* begin *

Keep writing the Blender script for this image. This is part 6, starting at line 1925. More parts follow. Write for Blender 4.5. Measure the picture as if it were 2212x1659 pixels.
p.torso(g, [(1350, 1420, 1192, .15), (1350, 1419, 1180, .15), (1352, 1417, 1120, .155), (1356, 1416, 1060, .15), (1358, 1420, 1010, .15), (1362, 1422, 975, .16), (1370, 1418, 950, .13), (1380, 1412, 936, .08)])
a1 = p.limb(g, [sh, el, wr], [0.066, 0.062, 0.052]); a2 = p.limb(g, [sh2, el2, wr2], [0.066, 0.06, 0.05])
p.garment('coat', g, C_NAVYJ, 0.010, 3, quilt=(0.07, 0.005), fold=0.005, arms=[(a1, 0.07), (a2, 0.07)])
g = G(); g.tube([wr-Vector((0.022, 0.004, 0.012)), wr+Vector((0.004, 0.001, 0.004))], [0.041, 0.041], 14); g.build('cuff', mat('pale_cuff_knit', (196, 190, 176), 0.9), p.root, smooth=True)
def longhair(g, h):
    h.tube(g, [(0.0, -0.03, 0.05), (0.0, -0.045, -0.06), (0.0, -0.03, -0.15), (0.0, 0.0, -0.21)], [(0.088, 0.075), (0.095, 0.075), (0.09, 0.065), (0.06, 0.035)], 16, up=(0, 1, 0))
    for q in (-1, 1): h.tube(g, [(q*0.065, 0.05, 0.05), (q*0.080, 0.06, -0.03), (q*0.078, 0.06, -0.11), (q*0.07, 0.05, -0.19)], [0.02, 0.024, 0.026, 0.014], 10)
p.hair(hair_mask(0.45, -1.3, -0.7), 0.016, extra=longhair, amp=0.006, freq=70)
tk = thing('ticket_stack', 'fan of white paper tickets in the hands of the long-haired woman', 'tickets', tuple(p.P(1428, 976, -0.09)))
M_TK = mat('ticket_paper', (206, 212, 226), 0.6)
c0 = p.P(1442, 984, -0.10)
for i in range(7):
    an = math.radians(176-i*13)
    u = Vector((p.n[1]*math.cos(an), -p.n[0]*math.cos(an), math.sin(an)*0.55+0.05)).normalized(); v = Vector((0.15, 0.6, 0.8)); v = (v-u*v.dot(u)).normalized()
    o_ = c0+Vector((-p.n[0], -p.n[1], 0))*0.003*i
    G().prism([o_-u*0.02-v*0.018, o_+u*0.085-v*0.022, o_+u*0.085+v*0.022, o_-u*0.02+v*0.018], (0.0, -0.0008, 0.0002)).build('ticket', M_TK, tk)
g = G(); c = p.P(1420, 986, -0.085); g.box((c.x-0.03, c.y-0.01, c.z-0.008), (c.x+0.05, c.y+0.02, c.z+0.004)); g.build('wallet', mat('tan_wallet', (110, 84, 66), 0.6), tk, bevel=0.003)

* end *
* begin *

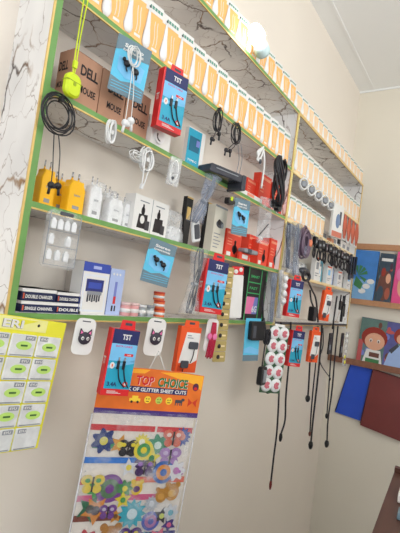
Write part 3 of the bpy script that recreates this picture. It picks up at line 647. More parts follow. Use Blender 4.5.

* end *
* begin *

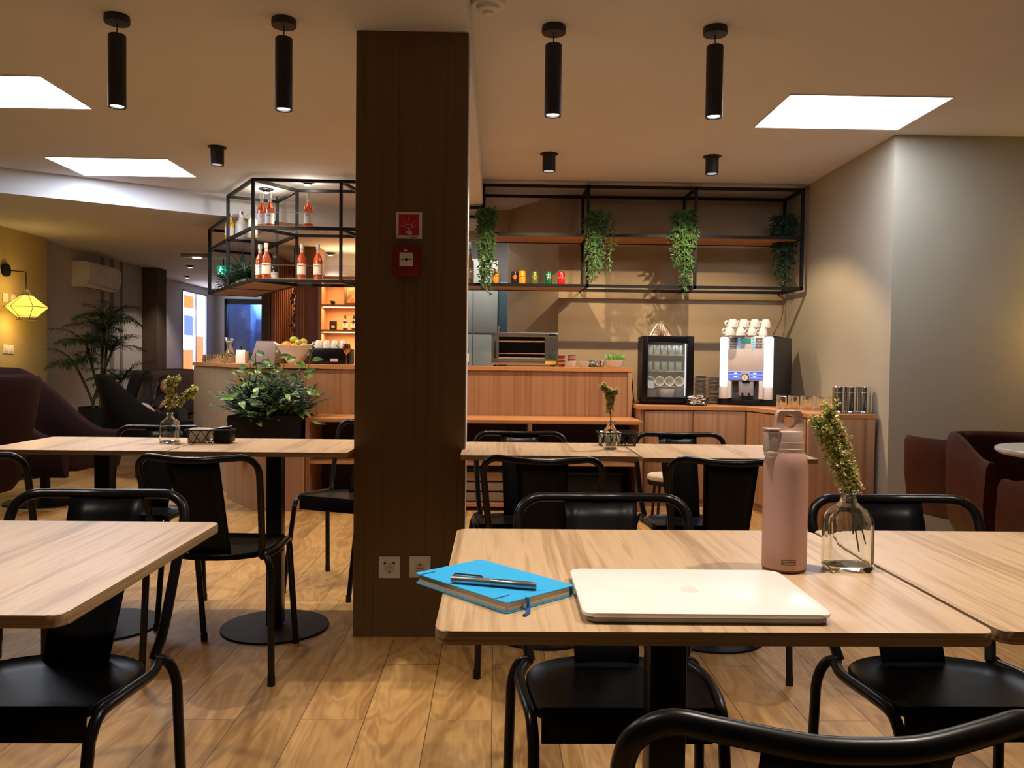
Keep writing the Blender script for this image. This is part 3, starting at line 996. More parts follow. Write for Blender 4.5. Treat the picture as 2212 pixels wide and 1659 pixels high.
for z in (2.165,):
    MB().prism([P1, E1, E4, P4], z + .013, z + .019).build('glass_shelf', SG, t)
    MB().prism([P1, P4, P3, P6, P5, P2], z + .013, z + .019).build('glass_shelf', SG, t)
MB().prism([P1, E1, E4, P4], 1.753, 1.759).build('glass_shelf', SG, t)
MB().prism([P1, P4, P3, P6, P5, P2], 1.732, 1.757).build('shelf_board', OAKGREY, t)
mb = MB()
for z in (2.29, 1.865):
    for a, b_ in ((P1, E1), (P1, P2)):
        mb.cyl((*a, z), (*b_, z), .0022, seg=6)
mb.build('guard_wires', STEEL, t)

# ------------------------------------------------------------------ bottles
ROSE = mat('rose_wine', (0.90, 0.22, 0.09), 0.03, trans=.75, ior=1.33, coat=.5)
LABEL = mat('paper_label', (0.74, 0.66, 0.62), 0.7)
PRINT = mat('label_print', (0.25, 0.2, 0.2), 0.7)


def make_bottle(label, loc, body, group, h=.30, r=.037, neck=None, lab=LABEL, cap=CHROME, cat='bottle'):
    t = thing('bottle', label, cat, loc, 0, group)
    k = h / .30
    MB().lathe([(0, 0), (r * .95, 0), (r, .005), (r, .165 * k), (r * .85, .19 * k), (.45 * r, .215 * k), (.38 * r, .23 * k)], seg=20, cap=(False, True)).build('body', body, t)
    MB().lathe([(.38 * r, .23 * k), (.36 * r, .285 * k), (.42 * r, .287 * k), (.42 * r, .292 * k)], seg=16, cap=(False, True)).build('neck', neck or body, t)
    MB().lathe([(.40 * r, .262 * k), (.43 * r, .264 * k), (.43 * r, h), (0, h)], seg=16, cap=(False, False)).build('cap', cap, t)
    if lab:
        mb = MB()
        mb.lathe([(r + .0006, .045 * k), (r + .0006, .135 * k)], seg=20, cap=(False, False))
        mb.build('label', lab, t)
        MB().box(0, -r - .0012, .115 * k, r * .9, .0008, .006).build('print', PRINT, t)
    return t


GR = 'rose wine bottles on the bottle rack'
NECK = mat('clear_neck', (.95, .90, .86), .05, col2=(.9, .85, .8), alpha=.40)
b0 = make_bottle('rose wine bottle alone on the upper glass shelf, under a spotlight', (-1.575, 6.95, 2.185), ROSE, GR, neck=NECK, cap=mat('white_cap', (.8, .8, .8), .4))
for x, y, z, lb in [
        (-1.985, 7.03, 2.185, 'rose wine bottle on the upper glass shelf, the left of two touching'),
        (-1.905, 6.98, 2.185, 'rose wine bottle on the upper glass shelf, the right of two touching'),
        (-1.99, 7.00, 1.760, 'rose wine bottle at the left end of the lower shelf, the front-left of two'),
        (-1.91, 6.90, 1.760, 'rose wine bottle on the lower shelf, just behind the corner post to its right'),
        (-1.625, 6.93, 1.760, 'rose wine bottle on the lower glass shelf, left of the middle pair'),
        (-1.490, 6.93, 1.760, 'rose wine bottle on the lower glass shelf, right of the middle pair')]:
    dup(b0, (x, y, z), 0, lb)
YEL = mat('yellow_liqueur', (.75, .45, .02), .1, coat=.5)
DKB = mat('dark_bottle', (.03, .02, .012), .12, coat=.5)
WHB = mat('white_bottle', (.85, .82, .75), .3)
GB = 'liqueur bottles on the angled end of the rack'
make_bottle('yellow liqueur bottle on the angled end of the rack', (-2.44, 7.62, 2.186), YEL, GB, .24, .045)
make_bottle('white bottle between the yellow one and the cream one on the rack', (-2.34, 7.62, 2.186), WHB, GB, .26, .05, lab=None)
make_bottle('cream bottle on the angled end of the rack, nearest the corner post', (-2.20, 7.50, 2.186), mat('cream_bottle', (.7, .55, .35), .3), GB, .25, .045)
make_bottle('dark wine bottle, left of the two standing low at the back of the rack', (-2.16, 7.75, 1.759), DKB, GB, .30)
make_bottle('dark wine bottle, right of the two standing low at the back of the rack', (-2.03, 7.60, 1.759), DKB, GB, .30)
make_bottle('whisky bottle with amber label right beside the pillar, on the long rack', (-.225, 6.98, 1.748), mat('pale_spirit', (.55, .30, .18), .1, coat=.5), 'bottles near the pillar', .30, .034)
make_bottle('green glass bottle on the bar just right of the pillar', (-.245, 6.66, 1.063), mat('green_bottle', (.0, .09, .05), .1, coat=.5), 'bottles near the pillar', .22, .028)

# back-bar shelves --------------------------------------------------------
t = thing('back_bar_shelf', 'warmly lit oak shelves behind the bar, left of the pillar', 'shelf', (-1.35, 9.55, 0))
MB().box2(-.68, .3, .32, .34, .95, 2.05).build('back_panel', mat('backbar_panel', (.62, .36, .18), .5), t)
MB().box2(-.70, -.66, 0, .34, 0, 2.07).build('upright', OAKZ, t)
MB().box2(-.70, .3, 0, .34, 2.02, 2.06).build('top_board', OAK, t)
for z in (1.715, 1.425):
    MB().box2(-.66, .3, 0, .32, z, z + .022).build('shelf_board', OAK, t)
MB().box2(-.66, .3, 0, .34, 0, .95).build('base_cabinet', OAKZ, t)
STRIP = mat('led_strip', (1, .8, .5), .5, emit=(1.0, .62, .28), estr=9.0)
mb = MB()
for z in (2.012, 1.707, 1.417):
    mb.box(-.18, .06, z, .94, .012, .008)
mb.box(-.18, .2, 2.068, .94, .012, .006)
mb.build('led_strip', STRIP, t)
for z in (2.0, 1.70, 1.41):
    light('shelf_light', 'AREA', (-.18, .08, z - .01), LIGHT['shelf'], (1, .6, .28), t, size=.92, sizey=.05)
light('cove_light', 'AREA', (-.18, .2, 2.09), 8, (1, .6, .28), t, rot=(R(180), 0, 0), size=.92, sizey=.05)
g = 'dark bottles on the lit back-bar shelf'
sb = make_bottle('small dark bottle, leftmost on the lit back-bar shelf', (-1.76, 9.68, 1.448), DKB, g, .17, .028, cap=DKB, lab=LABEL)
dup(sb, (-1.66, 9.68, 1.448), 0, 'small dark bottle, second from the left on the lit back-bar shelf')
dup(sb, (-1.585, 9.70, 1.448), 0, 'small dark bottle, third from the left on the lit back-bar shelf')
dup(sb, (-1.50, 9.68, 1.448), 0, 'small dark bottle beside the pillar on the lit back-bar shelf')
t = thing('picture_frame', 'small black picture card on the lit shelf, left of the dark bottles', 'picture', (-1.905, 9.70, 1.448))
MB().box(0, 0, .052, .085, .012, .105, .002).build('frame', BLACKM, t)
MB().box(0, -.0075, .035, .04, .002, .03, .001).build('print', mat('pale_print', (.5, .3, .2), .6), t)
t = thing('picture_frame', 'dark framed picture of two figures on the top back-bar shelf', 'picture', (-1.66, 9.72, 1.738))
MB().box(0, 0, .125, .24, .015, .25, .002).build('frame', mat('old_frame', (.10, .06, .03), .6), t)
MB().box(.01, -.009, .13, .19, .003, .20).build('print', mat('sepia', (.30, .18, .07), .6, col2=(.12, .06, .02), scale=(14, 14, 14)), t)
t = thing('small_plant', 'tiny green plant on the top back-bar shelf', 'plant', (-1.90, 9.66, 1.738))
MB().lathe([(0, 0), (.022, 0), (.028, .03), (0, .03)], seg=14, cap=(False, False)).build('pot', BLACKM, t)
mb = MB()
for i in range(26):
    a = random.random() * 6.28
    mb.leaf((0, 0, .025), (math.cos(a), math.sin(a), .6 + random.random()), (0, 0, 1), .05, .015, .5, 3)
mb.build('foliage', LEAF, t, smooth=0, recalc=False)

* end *

Your task:
Pick out each line above that includes "starting" and show it.

Answer to this problem:
Keep writing the Blender script for this image. This is part 6, starting at line 1925. More parts follow. Write for Blender 4.5. Measure the picture as if it were 2212x1659 pixels.
Keep writing the Blender script for this image. This is part 3, starting at line 996. More parts follow. Write for Blender 4.5. Treat the picture as 2212 pixels wide and 1659 pixels high.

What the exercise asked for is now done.